** Start **

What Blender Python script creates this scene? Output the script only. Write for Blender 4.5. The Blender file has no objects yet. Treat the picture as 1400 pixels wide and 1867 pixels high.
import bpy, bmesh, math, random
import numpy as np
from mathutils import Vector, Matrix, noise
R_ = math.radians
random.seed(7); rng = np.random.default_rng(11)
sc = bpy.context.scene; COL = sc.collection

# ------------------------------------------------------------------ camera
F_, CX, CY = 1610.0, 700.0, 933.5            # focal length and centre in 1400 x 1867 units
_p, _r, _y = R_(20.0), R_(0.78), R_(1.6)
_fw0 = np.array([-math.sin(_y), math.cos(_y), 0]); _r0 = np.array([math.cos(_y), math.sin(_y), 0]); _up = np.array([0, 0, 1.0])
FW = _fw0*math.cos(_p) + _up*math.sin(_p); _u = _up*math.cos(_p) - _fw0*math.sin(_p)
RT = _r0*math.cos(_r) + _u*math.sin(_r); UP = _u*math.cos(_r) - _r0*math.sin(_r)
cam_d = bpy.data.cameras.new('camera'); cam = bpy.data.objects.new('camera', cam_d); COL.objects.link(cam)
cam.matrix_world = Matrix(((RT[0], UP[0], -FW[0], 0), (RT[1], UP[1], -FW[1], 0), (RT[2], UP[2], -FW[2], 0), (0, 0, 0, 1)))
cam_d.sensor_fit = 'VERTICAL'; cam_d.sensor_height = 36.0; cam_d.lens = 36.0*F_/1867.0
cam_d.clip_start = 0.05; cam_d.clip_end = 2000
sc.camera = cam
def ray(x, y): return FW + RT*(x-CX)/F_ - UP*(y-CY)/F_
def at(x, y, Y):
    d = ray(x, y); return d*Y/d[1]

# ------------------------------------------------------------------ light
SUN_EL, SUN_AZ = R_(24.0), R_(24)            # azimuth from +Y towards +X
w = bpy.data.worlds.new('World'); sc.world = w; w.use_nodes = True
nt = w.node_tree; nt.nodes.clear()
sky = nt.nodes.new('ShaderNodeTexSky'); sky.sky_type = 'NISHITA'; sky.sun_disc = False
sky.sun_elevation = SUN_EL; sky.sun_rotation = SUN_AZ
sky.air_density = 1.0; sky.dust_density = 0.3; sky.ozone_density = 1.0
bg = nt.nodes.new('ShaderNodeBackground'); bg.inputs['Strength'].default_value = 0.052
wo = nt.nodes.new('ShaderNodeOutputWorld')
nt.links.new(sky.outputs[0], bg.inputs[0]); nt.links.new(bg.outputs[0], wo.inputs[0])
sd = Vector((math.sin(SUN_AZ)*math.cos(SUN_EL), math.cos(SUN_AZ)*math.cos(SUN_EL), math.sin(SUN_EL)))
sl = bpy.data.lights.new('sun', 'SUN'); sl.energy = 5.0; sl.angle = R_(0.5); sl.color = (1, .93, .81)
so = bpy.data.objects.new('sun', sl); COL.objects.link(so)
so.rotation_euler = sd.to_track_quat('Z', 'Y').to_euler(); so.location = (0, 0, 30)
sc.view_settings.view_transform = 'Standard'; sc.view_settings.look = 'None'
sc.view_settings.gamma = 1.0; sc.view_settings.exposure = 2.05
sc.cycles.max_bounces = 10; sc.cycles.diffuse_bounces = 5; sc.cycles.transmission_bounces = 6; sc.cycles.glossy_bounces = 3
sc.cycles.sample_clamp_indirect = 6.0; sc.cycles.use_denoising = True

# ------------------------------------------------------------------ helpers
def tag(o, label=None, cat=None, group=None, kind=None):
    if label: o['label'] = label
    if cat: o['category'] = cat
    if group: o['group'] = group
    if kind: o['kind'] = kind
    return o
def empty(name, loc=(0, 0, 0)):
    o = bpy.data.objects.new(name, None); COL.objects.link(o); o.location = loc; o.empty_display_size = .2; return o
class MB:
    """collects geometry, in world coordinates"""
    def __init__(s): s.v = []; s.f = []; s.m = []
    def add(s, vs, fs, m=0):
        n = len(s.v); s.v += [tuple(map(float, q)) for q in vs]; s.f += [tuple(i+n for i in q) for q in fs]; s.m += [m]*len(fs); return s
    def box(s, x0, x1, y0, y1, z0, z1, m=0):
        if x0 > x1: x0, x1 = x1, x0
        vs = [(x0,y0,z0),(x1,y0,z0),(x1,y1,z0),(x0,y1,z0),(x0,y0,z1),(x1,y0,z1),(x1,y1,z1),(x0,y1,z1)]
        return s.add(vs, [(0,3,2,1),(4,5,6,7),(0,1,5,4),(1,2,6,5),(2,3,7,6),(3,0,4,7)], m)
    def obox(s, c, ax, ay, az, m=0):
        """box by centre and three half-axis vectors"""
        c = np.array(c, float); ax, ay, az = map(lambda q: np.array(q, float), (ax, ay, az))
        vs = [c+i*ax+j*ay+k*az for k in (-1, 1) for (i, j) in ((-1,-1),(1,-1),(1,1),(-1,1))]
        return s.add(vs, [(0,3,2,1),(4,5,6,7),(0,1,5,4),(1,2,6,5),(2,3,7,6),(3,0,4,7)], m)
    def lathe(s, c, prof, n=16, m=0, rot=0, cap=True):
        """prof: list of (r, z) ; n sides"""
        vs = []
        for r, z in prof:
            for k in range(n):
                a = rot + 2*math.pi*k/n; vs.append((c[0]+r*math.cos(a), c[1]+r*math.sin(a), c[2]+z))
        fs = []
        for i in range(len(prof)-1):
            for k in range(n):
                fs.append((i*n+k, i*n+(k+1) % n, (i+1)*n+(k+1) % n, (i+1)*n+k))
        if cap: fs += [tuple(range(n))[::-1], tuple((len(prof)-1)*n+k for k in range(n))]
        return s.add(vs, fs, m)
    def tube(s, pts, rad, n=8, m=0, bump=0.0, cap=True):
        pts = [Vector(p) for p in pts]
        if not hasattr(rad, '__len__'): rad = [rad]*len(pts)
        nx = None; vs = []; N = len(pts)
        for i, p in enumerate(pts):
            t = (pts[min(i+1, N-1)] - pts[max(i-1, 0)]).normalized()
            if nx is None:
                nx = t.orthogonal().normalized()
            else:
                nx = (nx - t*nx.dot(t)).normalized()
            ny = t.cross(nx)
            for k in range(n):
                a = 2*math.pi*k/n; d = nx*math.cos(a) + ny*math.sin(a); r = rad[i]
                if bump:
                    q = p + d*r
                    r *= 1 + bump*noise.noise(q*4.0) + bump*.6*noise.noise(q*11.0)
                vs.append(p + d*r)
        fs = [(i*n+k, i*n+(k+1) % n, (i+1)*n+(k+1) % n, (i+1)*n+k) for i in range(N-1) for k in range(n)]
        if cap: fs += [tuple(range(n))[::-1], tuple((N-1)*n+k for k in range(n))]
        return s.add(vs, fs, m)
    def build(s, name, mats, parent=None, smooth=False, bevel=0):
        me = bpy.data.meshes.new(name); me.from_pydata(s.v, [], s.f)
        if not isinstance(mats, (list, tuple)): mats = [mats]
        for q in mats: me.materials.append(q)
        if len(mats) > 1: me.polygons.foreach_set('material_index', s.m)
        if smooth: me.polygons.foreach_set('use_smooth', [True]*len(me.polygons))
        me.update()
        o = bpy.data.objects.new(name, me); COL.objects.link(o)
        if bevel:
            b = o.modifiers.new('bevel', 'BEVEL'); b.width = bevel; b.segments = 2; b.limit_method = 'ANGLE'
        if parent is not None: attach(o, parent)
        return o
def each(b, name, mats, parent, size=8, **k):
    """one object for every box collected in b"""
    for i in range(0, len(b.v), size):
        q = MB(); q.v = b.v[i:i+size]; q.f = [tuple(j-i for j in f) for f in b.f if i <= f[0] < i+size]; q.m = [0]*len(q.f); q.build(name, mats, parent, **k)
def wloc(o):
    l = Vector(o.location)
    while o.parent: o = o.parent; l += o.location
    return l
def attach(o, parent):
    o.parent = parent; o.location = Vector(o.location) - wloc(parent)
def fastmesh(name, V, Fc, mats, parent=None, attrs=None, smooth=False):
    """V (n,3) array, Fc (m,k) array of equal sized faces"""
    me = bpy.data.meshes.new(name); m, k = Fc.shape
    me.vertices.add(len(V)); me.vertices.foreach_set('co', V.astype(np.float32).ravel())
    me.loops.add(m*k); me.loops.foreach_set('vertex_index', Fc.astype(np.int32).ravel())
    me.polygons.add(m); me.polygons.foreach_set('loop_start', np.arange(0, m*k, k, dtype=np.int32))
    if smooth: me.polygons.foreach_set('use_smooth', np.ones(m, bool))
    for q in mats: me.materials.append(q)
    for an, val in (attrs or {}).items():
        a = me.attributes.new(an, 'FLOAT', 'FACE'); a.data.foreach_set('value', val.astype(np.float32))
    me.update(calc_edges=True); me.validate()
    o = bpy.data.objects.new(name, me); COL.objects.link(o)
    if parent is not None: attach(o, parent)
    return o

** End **

◆ GIVEN INSTRUCTION
Only the lines from the start of the data to the line holding "d = ray(x, y); return d*Y/d[1]" are wanted; return them exactly, both ends included.

◆ EXERCISE ANSWER
What Blender Python script creates this scene? Output the script only. Write for Blender 4.5. The Blender file has no objects yet. Treat the picture as 1400 pixels wide and 1867 pixels high.
import bpy, bmesh, math, random
import numpy as np
from mathutils import Vector, Matrix, noise
R_ = math.radians
random.seed(7); rng = np.random.default_rng(11)
sc = bpy.context.scene; COL = sc.collection

# ------------------------------------------------------------------ camera
F_, CX, CY = 1610.0, 700.0, 933.5            # focal length and centre in 1400 x 1867 units
_p, _r, _y = R_(20.0), R_(0.78), R_(1.6)
_fw0 = np.array([-math.sin(_y), math.cos(_y), 0]); _r0 = np.array([math.cos(_y), math.sin(_y), 0]); _up = np.array([0, 0, 1.0])
FW = _fw0*math.cos(_p) + _up*math.sin(_p); _u = _up*math.cos(_p) - _fw0*math.sin(_p)
RT = _r0*math.cos(_r) + _u*math.sin(_r); UP = _u*math.cos(_r) - _r0*math.sin(_r)
cam_d = bpy.data.cameras.new('camera'); cam = bpy.data.objects.new('camera', cam_d); COL.objects.link(cam)
cam.matrix_world = Matrix(((RT[0], UP[0], -FW[0], 0), (RT[1], UP[1], -FW[1], 0), (RT[2], UP[2], -FW[2], 0), (0, 0, 0, 1)))
cam_d.sensor_fit = 'VERTICAL'; cam_d.sensor_height = 36.0; cam_d.lens = 36.0*F_/1867.0
cam_d.clip_start = 0.05; cam_d.clip_end = 2000
sc.camera = cam
def ray(x, y): return FW + RT*(x-CX)/F_ - UP*(y-CY)/F_
def at(x, y, Y):
    d = ray(x, y); return d*Y/d[1]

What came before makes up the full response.